:: What the task asks ::
Beginning with the first line, set down every line through the one containing "scene.camera = cam", exactly as it appears, but not the pictures.

:: Supplied information ::
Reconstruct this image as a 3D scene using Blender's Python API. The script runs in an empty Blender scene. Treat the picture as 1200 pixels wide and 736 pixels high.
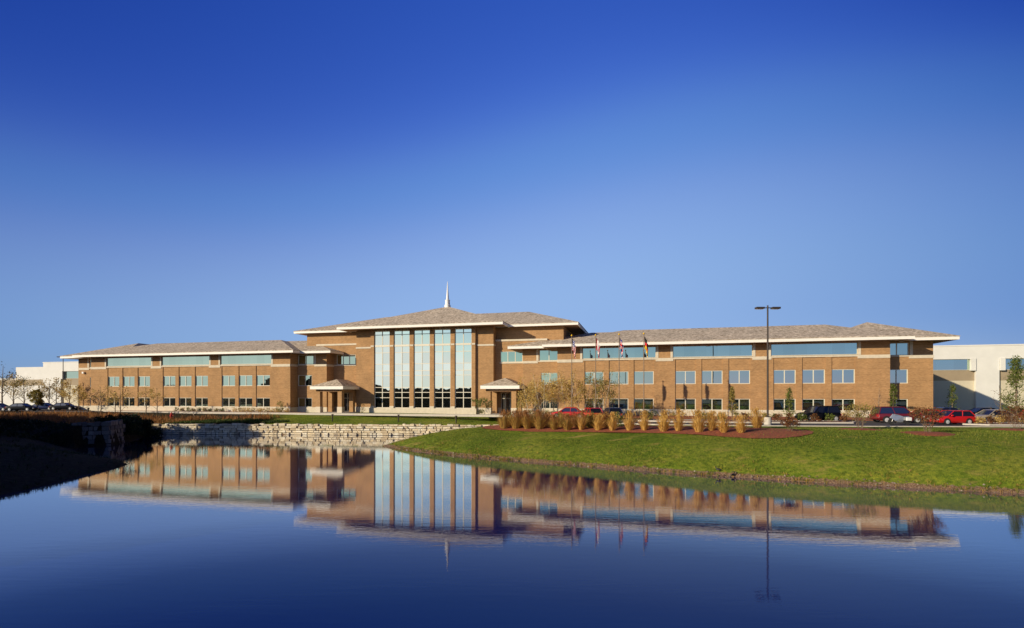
import bpy, bmesh, math, random
import numpy as np
from mathutils import Vector, Matrix, noise
random.seed(7); rng = np.random.default_rng(7)
R = math.radians
scene = bpy.context.scene
COL = scene.collection

# ------------------------------------------------------------------ camera, sky, sun, exposure
cam_d = bpy.data.cameras.new('camera'); cam = bpy.data.objects.new('camera', cam_d); COL.objects.link(cam)
cam.location = (0, 0, 5.9); cam.rotation_euler = (R(90), 0, 0)
cam_d.sensor_width = 36; cam_d.lens = 18.6; cam_d.shift_y = 0.0783; cam_d.clip_end = 6000; cam_d.clip_start = .1
scene.camera = cam

SUN_EL = 18.5
SUN_DIR = Vector((-0.843, -0.538, math.tan(R(SUN_EL)))).normalized()      # towards the sun
SUN_ROT = math.atan2(-0.843, -0.538)
w = bpy.data.worlds.new('World'); scene.world = w; w.use_nodes = True
nt = w.node_tree; nt.nodes.clear()
out = nt.nodes.new('ShaderNodeOutputWorld'); bg = nt.nodes.new('ShaderNodeBackground')
sky = nt.nodes.new('ShaderNodeTexSky'); sky.sky_type = 'NISHITA'; sky.sun_disc = False
sky.sun_elevation = R(SUN_EL); sky.sun_rotation = SUN_ROT
sky.air_density = 1.0; sky.dust_density = 0.3; sky.ozone_density = 3.0; sky.altitude = 200
SKY_K = 0.11
def vscale(src, k):
    n = nt.nodes.new('ShaderNodeVectorMath'); n.operation = 'SCALE'; n.inputs['Scale'].default_value = k; nt.links.new(src, n.inputs[0]); return n.outputs[0]
cv = nt.nodes.new('ShaderNodeRGBCurve')           # film response of the saturated, polarised sky
for ch, pts in ((0, [(0, 0), (.068, .027), (.105, .11), (.178, .26), (.386, .31), (.8, .66), (1, .80)]),
                (1, [(0, 0), (.136, .10), (.205, .27), (.332, .435), (.62, .49), (1, .84)]),
                (2, [(0, 0), (.258, .49), (.366, .68), (.533, .79), (.8, .80), (1, .86)])):
    c = cv.mapping.curves[ch]; c.points[0].location = pts[0]; c.points[1].location = pts[-1]
    for p in pts[1:-1]: c.points.new(*p)
    for p in c.points: p.handle_type = 'AUTO_CLAMPED'
cv.mapping.extend = 'HORIZONTAL'; cv.mapping.update()
# vignette and polariser put into the northern sky: darker to either side and higher up
def mth(op, a, b_=None, clamp=False):
    n = nt.nodes.new('ShaderNodeMath'); n.operation = op; n.use_clamp = clamp
    for k, v in enumerate((a, b_)):
        if v is None: continue
        if isinstance(v, (int, float)): n.inputs[k].default_value = v
        else: nt.links.new(v, n.inputs[k])
    return n.outputs[0]
tcw = nt.nodes.new('ShaderNodeTexCoord'); sw = nt.nodes.new('ShaderNodeSeparateXYZ'); nt.links.new(tcw.outputs['Generated'], sw.inputs[0])
lat2 = mth('MULTIPLY', sw.outputs[0], sw.outputs[0])
cz = mth('ADD', .80, mth('MULTIPLY', 2.9, mth('MULTIPLY', sw.outputs[2], sw.outputs[2])))
ym = mth('MULTIPLY', sw.outputs[1], 2.5, True)
cz = mth('MULTIPLY', cz, mth('ADD', 1.0, mth('MULTIPLY', .45, mth('MAXIMUM', 0.0, sw.outputs[0]))))
drop = mth('MINIMUM', .75, mth('MULTIPLY', mth('MULTIPLY', lat2, cz), ym))
ff = mth('SUBTRACT', 1.0, mth('MULTIPLY', drop, .42))
ff = mth('MULTIPLY', ff, mth('SUBTRACT', 1.0, mth('MULTIPLY', .8, mth('MULTIPLY', mth('SUBTRACT', sw.outputs[2], .6), 4.0, True))))  # from here on: sky outside the view darkened to cut fill light
ff = mth('MULTIPLY', ff, mth('SUBTRACT', 1.0, mth('MULTIPLY', .85, mth('MULTIPLY', mth('SUBTRACT', sw.outputs[0], .72), 4.0, True))))
ff = mth('MULTIPLY', ff, mth('SUBTRACT', 1.0, mth('MULTIPLY', .7, mth('MULTIPLY', mth('MULTIPLY', sw.outputs[1], -3.0, True), mth('MULTIPLY', mth('SUBTRACT', sw.outputs[2], .36), 4.0, True)))))
ff = mth('MULTIPLY', ff, mth('SUBTRACT', 1.0, mth('MULTIPLY', .85, mth('MULTIPLY', mth('MULTIPLY', sw.outputs[1], -3.0, True), mth('MULTIPLY', mth('SUBTRACT', sw.outputs[0], .30), 3.0, True)))))
pm = nt.nodes.new('ShaderNodeVectorMath'); pm.operation = 'SCALE'; nt.links.new(vscale(sky.outputs[0], SKY_K), pm.inputs[0]); nt.links.new(ff, pm.inputs['Scale'])
nt.links.new(pm.outputs[0], cv.inputs['Color'])
cxyz = nt.nodes.new('ShaderNodeCombineXYZ')
for k, a in enumerate((.85, .66, .40)): nt.links.new(mth('SUBTRACT', 1.0, mth('MULTIPLY', drop, a)), cxyz.inputs[k])
vm = nt.nodes.new('ShaderNodeVectorMath'); vm.operation = 'MULTIPLY'; nt.links.new(cv.outputs[0], vm.inputs[0]); nt.links.new(cxyz.outputs[0], vm.inputs[1])
nt.links.new(vscale(vm.outputs[0], 1 / SKY_K), bg.inputs[0])
bg.inputs[1].default_value = SKY_K
nt.links.new(bg.outputs[0], out.inputs[0])
sl = bpy.data.lights.new('sun', 'SUN'); sl.energy = 5.0; sl.angle = R(.5); sl.color = (1.0, .86, .64)
so = bpy.data.objects.new('sun', sl); COL.objects.link(so)
so.rotation_euler = (-SUN_DIR).to_track_quat('-Z', 'Y').to_euler(); so.location = (-60, -60, 60)
scene.view_settings.view_transform = 'Standard'; scene.view_settings.look = 'None'
scene.view_settings.exposure = 0.0; scene.view_settings.gamma = 1.0

# ------------------------------------------------------------------ materials
def newmat(name):
    m = bpy.data.materials.new(name); m.use_nodes = True
    return m, m.node_tree, m.node_tree.nodes['Principled BSDF']
def ramp(nt, stops):
    r = nt.nodes.new('ShaderNodeValToRGB'); e = r.color_ramp.elements
    while len(e) < len(stops): e.new(.5)
    for k, (p, c) in enumerate(stops): e[k].position = p; e[k].color = (*c, 1)
    return r
def noise_node(nt, scale, detail=4, vec=None, rough=.6):
    n = nt.nodes.new('ShaderNodeTexNoise'); n.inputs['Scale'].default_value = scale; n.inputs['Detail'].default_value = detail
    n.inputs['Roughness'].default_value = rough
    if vec: nt.links.new(vec, n.inputs['Vector'])
    return n
def objco(nt, sc=(1, 1, 1)):
    t = nt.nodes.new('ShaderNodeTexCoord'); mp = nt.nodes.new('ShaderNodeMapping'); mp.inputs['Scale'].default_value = sc
    nt.links.new(t.outputs['Object'], mp.inputs[0]); return mp.outputs[0]
def plain(name, c, rough=.6, metal=0, var=.12, scale=3, bump=0, coat=0, spec=None):
    m, nt, b = newmat(name)
    n = noise_node(nt, scale, 5, objco(nt))
    r = ramp(nt, [(.3, tuple(x * (1 - var) for x in c)), (.7, tuple(min(1, x * (1 + var)) for x in c))])
    nt.links.new(n.outputs[0], r.inputs[0]); nt.links.new(r.outputs[0], b.inputs['Base Color'])
    b.inputs['Roughness'].default_value = rough; b.inputs['Metallic'].default_value = metal
    if coat: b.inputs['Coat Weight'].default_value = coat
    if spec is not None: b.inputs['Specular IOR Level'].default_value = spec
    if bump:
        bp = nt.nodes.new('ShaderNodeBump'); bp.inputs['Strength'].default_value = bump; bp.inputs['Distance'].default_value = .05
        nt.links.new(n.outputs[0], bp.inputs['Height']); nt.links.new(bp.outputs[0], b.inputs['Normal'])
    return m
def island(name, cols, rough=.7, trans=0, bump=0):
    m, nt, b = newmat(name)
    g = nt.nodes.new('ShaderNodeNewGeometry')
    r = ramp(nt, [(k / max(1, len(cols) - 1), c) for k, c in enumerate(cols)])
    nt.links.new(g.outputs['Random Per Island'], r.inputs[0])
    src = r.outputs[0]
    if bump:
        n = noise_node(nt, 9, 5, objco(nt)); mx = nt.nodes.new('ShaderNodeMix'); mx.data_type = 'RGBA'; mx.blend_type = 'MULTIPLY'
        mx.inputs[0].default_value = .5; nt.links.new(src, mx.inputs[6]); nt.links.new(n.outputs[0], mx.inputs[7]); 
        n2 = ramp(nt, [(.3, (.6, .58, .55)), (.6, (1.25, 1.25, 1.25))]); nt.links.new(n.outputs[0], n2.inputs[0]); nt.links.new(n2.outputs[0], mx.inputs[7])
        src = mx.outputs[2]
        bp = nt.nodes.new('ShaderNodeBump'); bp.inputs['Strength'].default_value = bump; bp.inputs['Distance'].default_value = .08
        nt.links.new(n.outputs[0], bp.inputs['Height']); nt.links.new(bp.outputs[0], b.inputs['Normal'])
    nt.links.new(src, b.inputs['Base Color']); b.inputs['Roughness'].default_value = rough
    b.inputs['Specular IOR Level'].default_value = .25
    if trans:
        t = nt.nodes.new('ShaderNodeBsdfTranslucent'); nt.links.new(src, t.inputs[0])
        mx = nt.nodes.new('ShaderNodeMixShader'); mx.inputs[0].default_value = trans
        o = nt.nodes['Material Output']; nt.links.new(b.outputs[0], mx.inputs[1]); nt.links.new(t.outputs[0], mx.inputs[2]); nt.links.new(mx.outputs[0], o.inputs[0])
    return m

def mat_brick():
    m, nt, b = newmat('brick')
    vec = objco(nt)
    sx = nt.nodes.new('ShaderNodeSeparateXYZ'); nt.links.new(vec, sx.inputs[0])
    add = nt.nodes.new('ShaderNodeMath'); add.operation = 'ADD'; nt.links.new(sx.outputs[0], add.inputs[0]); nt.links.new(sx.outputs[1], add.inputs[1])
    cb = nt.nodes.new('ShaderNodeCombineXYZ'); nt.links.new(add.outputs[0], cb.inputs[0]); nt.links.new(sx.outputs[2], cb.inputs[1])
    br = nt.nodes.new('ShaderNodeTexBrick'); nt.links.new(cb.outputs[0], br.inputs['Vector'])
    br.inputs['Color1'].default_value = (.46, .262, .116, 1); br.inputs['Color2'].default_value = (.345, .19, .082, 1); br.inputs['Mortar'].default_value = (.40, .28, .155, 1)
    br.inputs['Scale'].default_value = 1.0; br.inputs['Brick Width'].default_value = .30; br.inputs['Row Height'].default_value = .10; br.inputs['Mortar Size'].default_value = .012
    n = noise_node(nt, .5, 6, vec, .7); rr = ramp(nt, [(.3, (.80, .79, .78)), (.7, (1.14, 1.10, 1.05))]); nt.links.new(n.outputs[0], rr.inputs[0])
    # coursing: a darker soldier line about every 0.8 m
    md = nt.nodes.new('ShaderNodeMath'); md.operation = 'FRACT'; dv = nt.nodes.new('ShaderNodeMath'); dv.operation = 'DIVIDE'; dv.inputs[1].default_value = .8
    nt.links.new(sx.outputs[2], dv.inputs[0]); nt.links.new(dv.outputs[0], md.inputs[0])
    r2 = ramp(nt, [(0, (.90, .89, .88)), (.14, (1, 1, 1))]); r2.color_ramp.interpolation = 'CONSTANT'; nt.links.new(md.outputs[0], r2.inputs[0])
    m1 = nt.nodes.new('ShaderNodeMix'); m1.data_type = 'RGBA'; m1.blend_type = 'MULTIPLY'; m1.inputs[0].default_value = 1
    m2 = nt.nodes.new('ShaderNodeMix'); m2.data_type = 'RGBA'; m2.blend_type = 'MULTIPLY'; m2.inputs[0].default_value = .8
    nt.links.new(br.outputs[0], m1.inputs[6]); nt.links.new(rr.outputs[0], m1.inputs[7])
    nt.links.new(m1.outputs[2], m2.inputs[6]); nt.links.new(r2.outputs[0], m2.inputs[7]); nt.links.new(m2.outputs[2], b.inputs['Base Color'])
    b.inputs['Roughness'].default_value = .85; b.inputs['Specular IOR Level'].default_value = .2
    return m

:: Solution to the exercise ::
Reconstruct this image as a 3D scene using Blender's Python API. The script runs in an empty Blender scene. Treat the picture as 1200 pixels wide and 736 pixels high.
import bpy, bmesh, math, random
import numpy as np
from mathutils import Vector, Matrix, noise
random.seed(7); rng = np.random.default_rng(7)
R = math.radians
scene = bpy.context.scene
COL = scene.collection

# ------------------------------------------------------------------ camera, sky, sun, exposure
cam_d = bpy.data.cameras.new('camera'); cam = bpy.data.objects.new('camera', cam_d); COL.objects.link(cam)
cam.location = (0, 0, 5.9); cam.rotation_euler = (R(90), 0, 0)
cam_d.sensor_width = 36; cam_d.lens = 18.6; cam_d.shift_y = 0.0783; cam_d.clip_end = 6000; cam_d.clip_start = .1
scene.camera = cam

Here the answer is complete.